For some reason, faces and names have recently been attached to a once-faceless lot. While it's always a pleasant encounter, it's also strange. The readers of this column are an eclectic bunch. Students young enough to be my children, adults old enough to be my parents. There's one UT professor that I know of, former and current co-workers, former classmates, and, of course, my friends. I have one friend whose husband reads the column to her as they drive on I-35 from work in Austin to home in Round Rock. Another reads it online in Berkeley. Although the readers I've met are as varied as a box of buttons, one thing is common: My reaction to them when they tell me they read my column every week.

"You do?" I'm not sure why I'm surprised, but I am. Probably because I realize there are plenty of other things a reader could do to amuse himself -- like watch television. That, and I know what it's like too look for a byline or page past the serious news to a favorite columnist. If that's the kind of response I create in a reader, then I am truly flattered.

There are those of you I haven't met but have bantered with via e-mail. The column I wrote about David E. Kelley ("Grow Up, David," November 19) was the latest to draw a vociferous response, interestingly, all from men. Not all were in defense of Kelley, and in fact, one good reader suggested that "if you are smart enough to realize the problems on TV, then you aren't one of the 90% of dumb-ass Americans that the shows are targeted for. Take it as a compliment." I did.

There are several TV-philes I'd like to meet. I'm told of one person, a professor at UT who is probably a bigger Buffy, the Vampire Slayer fan than I am. He teaches English literature and never misses the opportunity to bring a Buffy reference to class. Sounds like my kind of guy. (I wonder if he's heard about the new Buffy font, patterned after the blood scrawl used for the show's titles. Might jazz up those dull syllabi. It's downloadable at http://www.fontface.com).

Several readers have e-mailed to comment on my lack of attention to programming on PBS, the local news, and daytime soap operas. Another wants to know why I don't talk about Nash Bridges. One particularly cozy fan, known to readers of this column as Papi Chulo, occasionally harangues me for the lack of column space spent on televised sports. I can promise some much-needed attention to PBS and the local news. As for the rest: You never know. As always, stay tuned, and thanks for reading.

Strange Timing

Although the NAACP is still talking up its boycott of the four major television networks during February sweeps, the African-American organization announced nominations for its 1999 Image Awards.
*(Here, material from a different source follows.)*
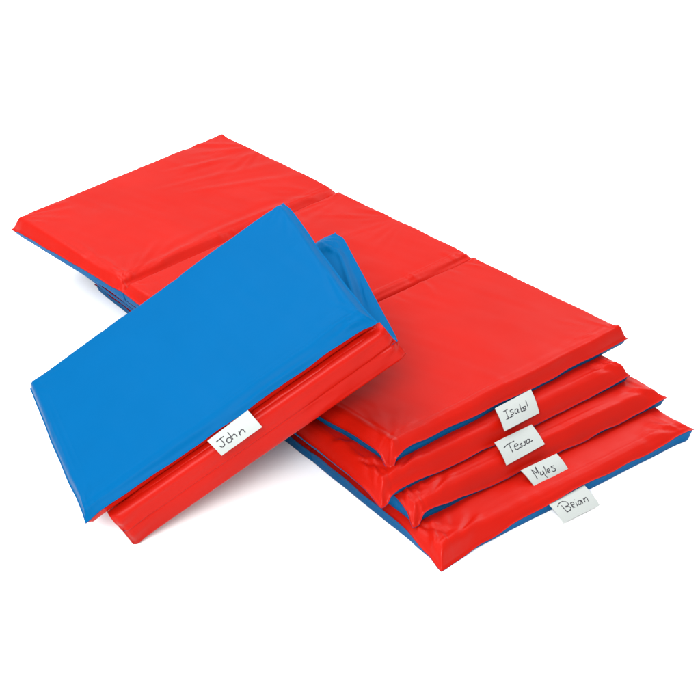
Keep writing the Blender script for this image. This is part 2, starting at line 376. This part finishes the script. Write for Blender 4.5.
# the red cover runs on round the fold between the two lower panels
def fold_cover():
    sec = [(.012, -.0205), (.002, -.0200), (-.008, -.0225), (-.0130, -.0290), (-.0142, -.036), (-.0146, -.045), (-.0146, -.053), (-.0141, -.0585),
           (-.0128, -.0617), (-.0138, -.0650), (-.0145, -.072), (-.0145, -.082), (-.0140, -.092), (-.0125, -.0985), (-.008, -.1028), (.002, -.1045), (.014, -.1050)]
    fine = catmull([np.array(p) for p in sec], 5)
    nu = 150; V = []; F = []
    for j, (v, n) in enumerate(fine):
        q = j / (len(fine) - 1)
        a0 = .036 + .006 * max(0, q - .5); a1 = .011 + .010 * q
        A = off(S[0], a0, v, n); B = off(S[1], a1, v, n)
        for i in range(nu + 1):
            s = i / nu; s = s - .12 * math.sin(2 * math.pi * s) / (2 * math.pi) * 4
            p = A + (B - A) * s
            dl = s * .59; dr = (1 - s) * .59
            mid = math.sin(math.pi * min(1, max(0, q)))
            tuck = .013 * math.exp(-(dl / .007) ** 2) * mid + .008 * math.exp(-(dr / .007) ** 2) * mid
            lobe = .005 * math.exp(-(dl / .016) ** 2) * math.exp(-((q - .86) / .16) ** 2)
            w = .0011 * float(vnoise(np.array(s * 6.0), np.array(q * 11.0), 41)) + .0007 * float(vnoise(np.array(s * 19.0 + q * 3), np.array(q * 5.0), 47))
            w += .0016 * math.exp(-(dl / .05) ** 2) * math.sin(q * 30 + dl * 40) + .0013 * math.exp(-(dr / .05) ** 2) * math.sin(q * 26 - dr * 50)
            p = p + vj * (tuck - w * mid) - nj * lobe - uj * lobe * .6
            V.append(p - np.array(org))
    m_ = nu + 1
    for j in range(len(fine) - 1):
        for i in range(nu):
            a = j * m_ + i
            F.append((a, a + m_, a + m_ + 1, a + 1))
    o = mesh_obj('fold_cover', V, F, RED, john)
    so = o.modifiers.new('thickness', 'SOLIDIFY'); so.thickness = .0008; so.offset = -1
    return o
fold_cover()
P, st = TAGS['folded']
P = [off(np.array(p), v=-.0105, n=-.0005) for p in P]
name_tag(john, org, P, st, 'white tag on the front edge of the folded mat', bend=.002, seed=9)

# ------------------------------------------------------------------ ground, light, camera
me = bpy.data.meshes.new('ground')
n = 40; g = 12.0
me.from_pydata([(-g + 2 * g * i / n, -g + 2 * g * j / n, 0) for j in range(n + 1) for i in range(n + 1)], [],
               [(j * (n + 1) + i, j * (n + 1) + i + 1, (j + 1) * (n + 1) + i + 1, (j + 1) * (n + 1) + i) for j in range(n) for i in range(n)])
me.materials.append(SHEET)
gr = bpy.data.objects.new('ground', me); COL.objects.link(gr); gr.location = (0, 0, -.001); gr['kind'] = 'structure'

w = bpy.data.worlds.new('World'); scene.world = w; w.use_nodes = True
bg = w.node_tree.nodes['Background']; bg.inputs[0].default_value = (1, 1, 1, 1); bg.inputs[1].default_value = WORLD

def softbox(name, loc, target, size, power):
    d = bpy.data.lights.new(name, 'AREA'); d.shape = 'RECTANGLE'; d.size, d.size_y = size; d.energy = power
    o = bpy.data.objects.new(name, d); COL.objects.link(o); o.location = loc
    o.rotation_euler = (Vector(target) - Vector(loc)).to_track_quat('-Z', 'Y').to_euler()
softbox('overhead_softbox', (-.2, 1.5, 3.2), (.05, .6, 0), (3.6, 3.2), KEY)
softbox('side_softbox', (-3.4, 1.8, 1.8), (0, .5, 0), (2.4, 1.8), SIDE)

softbox('added_right_fill', (3.2, .7, 1.9), (.4, .4, .1), (2.2, 1.8), RIGHT)  # added fill light, lifts the shade on the top mat beside the folded one
softbox('added_front_fill', (-2.8, -2.05, 2.95), (.1, .35, 0), (2.2, 1.8), FRONT)  # added fill light from near the camera, washes shadows off the floor

cam = bpy.data.cameras.new('camera'); co = bpy.data.objects.new('camera', cam); COL.objects.link(co)
cam.sensor_width = 36; cam.lens = 106.88; cam.clip_end = 200; cam.clip_start = .05
rt = Vector((.73747572, -.67537365, 0)); up = Vector((.34953391, .38167432, .85565808)); fw = Vector((.57788892, .63102706, -.51754154))
M = Matrix((rt, up, -fw)).transposed().to_4x4(); M.translation = Vector((-2.1035, -2.1777, 2.1811))
co.matrix_world = M
scene.camera = co
scene.render.resolution_x = scene.render.resolution_y = 1024
scene.view_settings.view_transform = 'Standard'; scene.view_settings.look = 'None'
scene.view_settings.exposure = 0; scene.view_settings.gamma = 1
The awards are given to film and television professionals whose work has provided positive images of African-Americans.

The timing of the Image Awards ceremony couldn't be stranger. The awards show is slated for taping on February 11-12 and would ordinarily air soon thereafter. However, when NAACP President Kweisi Mfume was asked by the Hollywood Reporter about the possibility of the boycott being launched the same month the show airs on Fox, Mfume replied, "All things are possible. Probabilities are something altogether different. And the probability right now is that we are making what we believe to be slow but steady progress on this issue."

Coming Soon: Iron Chef?

When I first heard about the cooking show that pits world-class chefs in culinary battles, I couldn't quite put it together. Indeed, Iron Chef, the Japanese cult favorite now airing on the Food Network, is a wonderful feast to behold. It's amazing what the chefs can whip up with a theme ingredient that can be anything from yogurt to ostrich. Now, the one-of-a-kind show may be moving to the big screen. Neal Moritz (Blue Streak) has optioned the show for a Sony feature film. An opportunity for the snappy-dressing host, Chairman Kaga, to be introduced to a larger audience? Keep your chopsticks crossed.